BUFFALO, N.Y. (WIVB) – There could be as many as eight prospective buyers for the Buffalo Bills, including Tom Golisano, who the Associated Press reports made his bid for the team on Thursday.

The Buffalo News is reporting the Bills will listen to as many as eight prospective buyers over the next three weeks. A source told the News, Trump was first to deliver his pitch. Forbes reports his bid was just under $900 million, lower than other reported offers.

The News is reporting that Hall of Fame Quarterback Jim Kelly is meeting with the Bills’ trust Thursday. The report cites sources who claim Kelly is involved with one of the potential bidders.

Try as they might, fans can’t seem to discourage Bon Jovi on his quest for the team. Reports say his group’s first bid may have lacked enough evidence to show they planned to keep the team in Buffalo long-term. Morgan Stanley is reportedly giving the group a chance to make a better, and possibly higher, offer.

The July 29 deadline was extended to allow for more bidders to come forward and the Associated Press reports Golisano, former owner of the Buffalo Sabres, has now stepped forward with a non-binding bid to the bank firm overseeing the sale.

The Buffalo News first reported Golisano’s bid.

Even with this latest development, the bidding process is said to be on track.

John Wawrow, Associated Press Sports Writer, said, “The formal bids will likely start coming in the next three weeks, and everything seems to be still on track for Morgan Stanley and the estate identifying a candidate, an ownership candidate in early September.”

Then the NFL and team owners will have their say and the Bills could have a new owner in October. But more bids are likely to be coming. The fan-based group dedicated to keeping the Bills in Buffalo says it knows of two new bidders.

Matt Sabuda of the Buffalo Fan Alliance said, “We’ve heard at least one who wants to keep the team in Buffalo and the other group that we’ve heard about, their intentions seem a little bit more unclear.”

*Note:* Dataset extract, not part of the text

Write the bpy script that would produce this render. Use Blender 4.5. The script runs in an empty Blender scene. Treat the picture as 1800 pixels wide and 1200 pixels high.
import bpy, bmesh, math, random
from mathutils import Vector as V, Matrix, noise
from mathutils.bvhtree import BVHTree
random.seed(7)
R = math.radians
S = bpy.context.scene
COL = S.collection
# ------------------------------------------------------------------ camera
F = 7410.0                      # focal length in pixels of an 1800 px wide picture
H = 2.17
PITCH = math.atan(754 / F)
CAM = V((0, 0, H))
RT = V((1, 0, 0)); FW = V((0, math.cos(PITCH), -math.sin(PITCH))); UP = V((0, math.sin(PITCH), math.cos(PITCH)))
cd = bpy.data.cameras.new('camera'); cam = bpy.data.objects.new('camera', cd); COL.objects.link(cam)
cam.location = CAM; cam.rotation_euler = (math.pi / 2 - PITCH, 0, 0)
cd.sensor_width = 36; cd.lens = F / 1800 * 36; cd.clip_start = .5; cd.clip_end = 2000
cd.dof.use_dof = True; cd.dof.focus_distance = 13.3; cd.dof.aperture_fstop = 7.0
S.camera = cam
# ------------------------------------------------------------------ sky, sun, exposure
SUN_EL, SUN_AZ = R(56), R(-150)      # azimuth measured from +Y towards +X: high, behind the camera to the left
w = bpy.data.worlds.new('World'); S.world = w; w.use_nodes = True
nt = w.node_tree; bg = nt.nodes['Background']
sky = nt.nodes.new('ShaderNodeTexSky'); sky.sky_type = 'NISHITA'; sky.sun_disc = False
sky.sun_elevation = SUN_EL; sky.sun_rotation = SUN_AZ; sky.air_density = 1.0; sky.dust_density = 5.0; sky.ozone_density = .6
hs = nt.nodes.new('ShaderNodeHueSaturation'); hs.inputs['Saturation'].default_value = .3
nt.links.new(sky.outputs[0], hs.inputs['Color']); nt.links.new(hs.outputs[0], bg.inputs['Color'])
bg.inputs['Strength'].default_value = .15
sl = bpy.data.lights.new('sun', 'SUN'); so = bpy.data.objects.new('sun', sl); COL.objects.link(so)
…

Meanwhile, Sabres owner Terry Pegula may have more of an incentive to buy the team and build a new stadium than we originally thought. One attorney says if Pegula’s company reinvests the money it just made on a $1.7 billion sale into buying land for a new stadium, he could pocket some extra cash.

Christian M. McBurney, partner with Nixon Peabody LLP, said, “His company could be able to defer taxable income on the gain of the real property if some of that money is rolled over into the purchase of (land for) the stadium which is also called real property. That could qualify as what is called a like kind exchange in Section 1031 of the Internal Revenue code.”

If Pegula does take advantage of this, he has to put his intention into writing 45 days from the closing of the $1.75 billion sale and close the second deal in 180 days.